Of course the soldering stations might be safe in the sense that they won't catch fire, probably the transformer will smoke and draw more and more current until the wire melts someplace or the current is so high that it trips the circuit breaker. As long as the enclosure plastics is flame retardant and is not melted yet when this happens, the device is safe.
But consider this: Here we have 3-phase power to almost all buildings. It is rare but not unheard of that a neutral connection fails somewhere. Depending on the load distribution, this will give you almost 400V instead of 230V on the outlets - no stupidity involved. I would prefer equipment that either just burns a fuse or breaks without emitting lots of smoke (e.g. transformer with thermal fuse) in that case regardless of regulations, and I'd say it is not an unreasonable expectation that brand name stuff satisfies this.

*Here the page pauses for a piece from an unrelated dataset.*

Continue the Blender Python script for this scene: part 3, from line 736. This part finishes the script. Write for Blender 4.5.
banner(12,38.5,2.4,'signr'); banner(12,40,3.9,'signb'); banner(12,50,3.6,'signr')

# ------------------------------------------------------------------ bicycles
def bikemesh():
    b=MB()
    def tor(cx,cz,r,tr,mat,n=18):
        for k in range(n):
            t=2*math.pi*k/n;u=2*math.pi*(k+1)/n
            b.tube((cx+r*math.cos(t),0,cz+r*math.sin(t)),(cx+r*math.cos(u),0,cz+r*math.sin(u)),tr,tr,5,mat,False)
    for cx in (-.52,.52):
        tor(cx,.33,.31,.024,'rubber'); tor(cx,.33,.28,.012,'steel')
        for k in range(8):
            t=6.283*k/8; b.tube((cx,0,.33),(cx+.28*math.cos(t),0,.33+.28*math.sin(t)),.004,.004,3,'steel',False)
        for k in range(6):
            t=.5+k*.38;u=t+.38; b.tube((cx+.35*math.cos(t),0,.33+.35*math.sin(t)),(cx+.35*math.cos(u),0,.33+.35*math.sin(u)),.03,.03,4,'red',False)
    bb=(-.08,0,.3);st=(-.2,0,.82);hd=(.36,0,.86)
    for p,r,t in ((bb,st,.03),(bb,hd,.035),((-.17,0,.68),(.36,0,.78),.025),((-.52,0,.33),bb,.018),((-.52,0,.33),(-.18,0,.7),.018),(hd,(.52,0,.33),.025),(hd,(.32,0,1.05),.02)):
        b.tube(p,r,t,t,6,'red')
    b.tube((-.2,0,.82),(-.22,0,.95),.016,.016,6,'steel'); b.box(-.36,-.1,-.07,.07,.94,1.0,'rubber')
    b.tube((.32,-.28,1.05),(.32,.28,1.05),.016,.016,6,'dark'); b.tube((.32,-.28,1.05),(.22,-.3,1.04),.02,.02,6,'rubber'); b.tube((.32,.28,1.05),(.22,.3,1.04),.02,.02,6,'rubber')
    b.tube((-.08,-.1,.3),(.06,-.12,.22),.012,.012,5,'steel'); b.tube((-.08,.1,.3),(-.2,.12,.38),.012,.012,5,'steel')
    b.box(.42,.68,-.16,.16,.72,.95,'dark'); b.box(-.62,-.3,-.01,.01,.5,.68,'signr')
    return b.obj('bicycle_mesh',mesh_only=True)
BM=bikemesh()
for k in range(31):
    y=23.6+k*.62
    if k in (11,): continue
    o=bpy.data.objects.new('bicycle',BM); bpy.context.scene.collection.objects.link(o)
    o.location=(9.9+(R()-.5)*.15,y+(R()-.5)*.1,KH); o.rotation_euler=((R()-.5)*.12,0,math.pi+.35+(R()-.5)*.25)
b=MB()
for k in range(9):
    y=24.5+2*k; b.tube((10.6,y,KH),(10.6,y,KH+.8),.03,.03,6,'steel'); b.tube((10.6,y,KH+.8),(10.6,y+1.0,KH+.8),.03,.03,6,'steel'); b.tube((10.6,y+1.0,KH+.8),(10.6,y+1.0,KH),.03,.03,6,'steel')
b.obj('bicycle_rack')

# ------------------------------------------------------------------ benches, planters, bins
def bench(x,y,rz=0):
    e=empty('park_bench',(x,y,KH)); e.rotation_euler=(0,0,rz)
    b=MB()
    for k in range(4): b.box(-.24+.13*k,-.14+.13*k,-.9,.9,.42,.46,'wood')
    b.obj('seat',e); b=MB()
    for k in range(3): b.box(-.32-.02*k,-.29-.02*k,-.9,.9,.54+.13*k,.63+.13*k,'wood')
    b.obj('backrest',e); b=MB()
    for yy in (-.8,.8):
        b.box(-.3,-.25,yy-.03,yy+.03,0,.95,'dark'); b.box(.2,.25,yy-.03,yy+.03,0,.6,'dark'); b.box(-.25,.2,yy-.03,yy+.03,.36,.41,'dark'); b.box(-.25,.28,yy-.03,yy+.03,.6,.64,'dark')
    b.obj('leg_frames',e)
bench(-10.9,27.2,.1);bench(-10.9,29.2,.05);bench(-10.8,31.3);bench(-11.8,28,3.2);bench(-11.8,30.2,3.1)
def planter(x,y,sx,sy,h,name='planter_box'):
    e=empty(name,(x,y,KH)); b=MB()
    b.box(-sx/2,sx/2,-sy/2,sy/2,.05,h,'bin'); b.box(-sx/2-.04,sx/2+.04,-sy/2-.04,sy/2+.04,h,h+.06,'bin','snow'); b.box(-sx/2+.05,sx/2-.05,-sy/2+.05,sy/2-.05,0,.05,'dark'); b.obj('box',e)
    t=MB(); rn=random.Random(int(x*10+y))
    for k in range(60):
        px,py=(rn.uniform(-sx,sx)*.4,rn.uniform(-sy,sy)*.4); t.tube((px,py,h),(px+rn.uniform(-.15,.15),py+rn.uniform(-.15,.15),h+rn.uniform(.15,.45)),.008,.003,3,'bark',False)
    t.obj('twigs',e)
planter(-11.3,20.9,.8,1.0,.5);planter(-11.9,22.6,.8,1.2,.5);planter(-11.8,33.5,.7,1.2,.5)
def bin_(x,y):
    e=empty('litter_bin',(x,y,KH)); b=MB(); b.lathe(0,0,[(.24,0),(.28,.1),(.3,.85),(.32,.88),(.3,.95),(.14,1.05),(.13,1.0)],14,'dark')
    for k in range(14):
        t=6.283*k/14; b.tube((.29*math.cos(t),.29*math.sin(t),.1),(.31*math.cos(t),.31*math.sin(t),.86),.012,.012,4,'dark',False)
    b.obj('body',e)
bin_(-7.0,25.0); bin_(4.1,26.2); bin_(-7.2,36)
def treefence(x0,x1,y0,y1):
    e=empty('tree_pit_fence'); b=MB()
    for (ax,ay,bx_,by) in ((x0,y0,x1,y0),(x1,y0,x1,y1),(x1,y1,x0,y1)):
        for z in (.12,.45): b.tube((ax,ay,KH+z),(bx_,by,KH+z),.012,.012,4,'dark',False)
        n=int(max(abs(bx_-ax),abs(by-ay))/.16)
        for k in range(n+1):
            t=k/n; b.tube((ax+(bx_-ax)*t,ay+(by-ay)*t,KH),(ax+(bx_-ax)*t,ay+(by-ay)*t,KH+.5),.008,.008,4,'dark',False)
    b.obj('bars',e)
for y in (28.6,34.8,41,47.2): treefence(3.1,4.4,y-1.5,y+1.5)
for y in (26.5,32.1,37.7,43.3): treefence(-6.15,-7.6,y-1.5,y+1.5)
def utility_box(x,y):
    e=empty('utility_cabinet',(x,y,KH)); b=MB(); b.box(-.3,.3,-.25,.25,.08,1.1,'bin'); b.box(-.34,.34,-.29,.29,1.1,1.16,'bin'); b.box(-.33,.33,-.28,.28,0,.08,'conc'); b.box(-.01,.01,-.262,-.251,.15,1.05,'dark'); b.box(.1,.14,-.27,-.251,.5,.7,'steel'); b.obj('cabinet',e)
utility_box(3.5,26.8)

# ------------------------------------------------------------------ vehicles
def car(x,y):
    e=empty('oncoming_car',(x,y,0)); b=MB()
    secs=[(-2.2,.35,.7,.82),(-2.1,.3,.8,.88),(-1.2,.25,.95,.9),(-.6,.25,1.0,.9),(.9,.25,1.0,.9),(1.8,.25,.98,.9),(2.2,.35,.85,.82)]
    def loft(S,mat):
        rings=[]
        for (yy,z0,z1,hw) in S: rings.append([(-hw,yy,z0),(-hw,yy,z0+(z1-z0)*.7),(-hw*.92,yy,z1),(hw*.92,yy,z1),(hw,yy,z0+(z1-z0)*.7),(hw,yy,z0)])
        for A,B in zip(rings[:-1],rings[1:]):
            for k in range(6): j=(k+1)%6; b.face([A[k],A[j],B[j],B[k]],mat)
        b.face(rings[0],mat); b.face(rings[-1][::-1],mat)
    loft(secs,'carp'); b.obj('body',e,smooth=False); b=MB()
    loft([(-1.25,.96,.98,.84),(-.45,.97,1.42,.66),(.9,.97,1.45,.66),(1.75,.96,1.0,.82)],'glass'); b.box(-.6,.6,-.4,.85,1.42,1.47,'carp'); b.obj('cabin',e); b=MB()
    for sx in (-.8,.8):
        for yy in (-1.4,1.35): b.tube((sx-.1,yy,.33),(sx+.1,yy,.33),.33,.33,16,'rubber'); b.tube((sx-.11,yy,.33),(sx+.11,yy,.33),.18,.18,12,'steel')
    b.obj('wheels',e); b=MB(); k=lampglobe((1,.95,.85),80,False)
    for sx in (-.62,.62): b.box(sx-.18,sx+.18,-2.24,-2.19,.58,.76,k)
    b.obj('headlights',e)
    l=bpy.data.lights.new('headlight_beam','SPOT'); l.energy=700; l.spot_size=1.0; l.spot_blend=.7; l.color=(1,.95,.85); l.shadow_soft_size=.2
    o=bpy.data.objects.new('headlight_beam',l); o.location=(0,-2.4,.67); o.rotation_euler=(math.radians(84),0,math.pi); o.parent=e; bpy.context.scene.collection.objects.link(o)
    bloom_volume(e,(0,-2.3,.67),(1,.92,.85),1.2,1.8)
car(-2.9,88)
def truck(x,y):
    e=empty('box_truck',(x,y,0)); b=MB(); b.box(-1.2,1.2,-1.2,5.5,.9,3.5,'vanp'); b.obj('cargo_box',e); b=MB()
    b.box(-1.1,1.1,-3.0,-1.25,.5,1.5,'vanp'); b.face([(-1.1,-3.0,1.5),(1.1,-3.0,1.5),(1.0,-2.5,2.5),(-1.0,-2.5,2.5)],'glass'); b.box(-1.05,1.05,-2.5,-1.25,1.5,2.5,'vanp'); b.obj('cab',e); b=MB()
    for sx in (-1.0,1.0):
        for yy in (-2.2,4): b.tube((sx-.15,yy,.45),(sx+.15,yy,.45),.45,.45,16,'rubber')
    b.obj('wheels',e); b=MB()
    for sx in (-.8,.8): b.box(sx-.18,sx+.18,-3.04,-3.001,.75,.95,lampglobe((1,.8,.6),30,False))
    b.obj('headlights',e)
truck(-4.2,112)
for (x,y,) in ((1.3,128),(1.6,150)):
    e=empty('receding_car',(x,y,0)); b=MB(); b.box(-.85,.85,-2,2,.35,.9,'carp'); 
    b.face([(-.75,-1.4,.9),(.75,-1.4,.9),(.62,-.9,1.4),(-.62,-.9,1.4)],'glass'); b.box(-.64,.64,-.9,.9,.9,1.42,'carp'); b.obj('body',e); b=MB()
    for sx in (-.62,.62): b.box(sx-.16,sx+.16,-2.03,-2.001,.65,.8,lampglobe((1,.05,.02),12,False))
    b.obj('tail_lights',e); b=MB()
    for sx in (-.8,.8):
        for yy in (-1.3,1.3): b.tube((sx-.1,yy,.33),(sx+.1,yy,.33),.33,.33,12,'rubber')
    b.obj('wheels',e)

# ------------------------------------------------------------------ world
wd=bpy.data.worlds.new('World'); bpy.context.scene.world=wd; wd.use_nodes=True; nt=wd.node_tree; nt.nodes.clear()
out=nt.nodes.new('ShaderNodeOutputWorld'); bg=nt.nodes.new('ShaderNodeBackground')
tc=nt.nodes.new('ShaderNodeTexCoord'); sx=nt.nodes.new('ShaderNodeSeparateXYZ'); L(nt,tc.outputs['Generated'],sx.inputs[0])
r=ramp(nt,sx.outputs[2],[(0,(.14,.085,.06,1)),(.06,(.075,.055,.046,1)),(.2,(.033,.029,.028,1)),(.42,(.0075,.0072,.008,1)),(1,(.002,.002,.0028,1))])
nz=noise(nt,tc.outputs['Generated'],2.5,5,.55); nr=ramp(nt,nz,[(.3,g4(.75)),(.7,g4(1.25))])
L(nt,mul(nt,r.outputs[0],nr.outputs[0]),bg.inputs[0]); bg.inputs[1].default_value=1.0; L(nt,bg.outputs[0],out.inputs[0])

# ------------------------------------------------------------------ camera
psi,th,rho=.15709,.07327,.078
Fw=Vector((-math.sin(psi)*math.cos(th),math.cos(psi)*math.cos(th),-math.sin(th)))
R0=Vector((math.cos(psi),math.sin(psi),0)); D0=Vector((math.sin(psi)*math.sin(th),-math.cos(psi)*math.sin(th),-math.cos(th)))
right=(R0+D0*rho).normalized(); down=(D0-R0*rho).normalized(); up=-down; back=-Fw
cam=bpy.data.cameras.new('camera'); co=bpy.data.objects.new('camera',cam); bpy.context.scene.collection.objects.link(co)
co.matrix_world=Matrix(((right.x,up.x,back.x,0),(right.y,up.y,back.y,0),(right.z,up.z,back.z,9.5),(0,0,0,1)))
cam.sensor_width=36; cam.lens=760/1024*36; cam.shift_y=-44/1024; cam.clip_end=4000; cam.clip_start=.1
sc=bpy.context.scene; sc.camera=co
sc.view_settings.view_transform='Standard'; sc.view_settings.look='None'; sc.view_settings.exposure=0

I don't know how Weller addresses 230V stations. They may simply tap off one side or phase and if the center leg opens the station loses voltage too. What happens with wall transformers where you are? Do you get smoking transformers? If what you're saying is true then a neutral leg failure would be doing major damage with appliances wouldn't it? Does Weller make 3 phase stations? I took a quick look and all I see are single phase.

I have transformers here that work on 120 or 230. All you get are two wires to the transformer with dual windings. How you run those windings (series or Parallel) determines the input voltage. I would think Weller probably does it pretty much that way saving money on different transformers.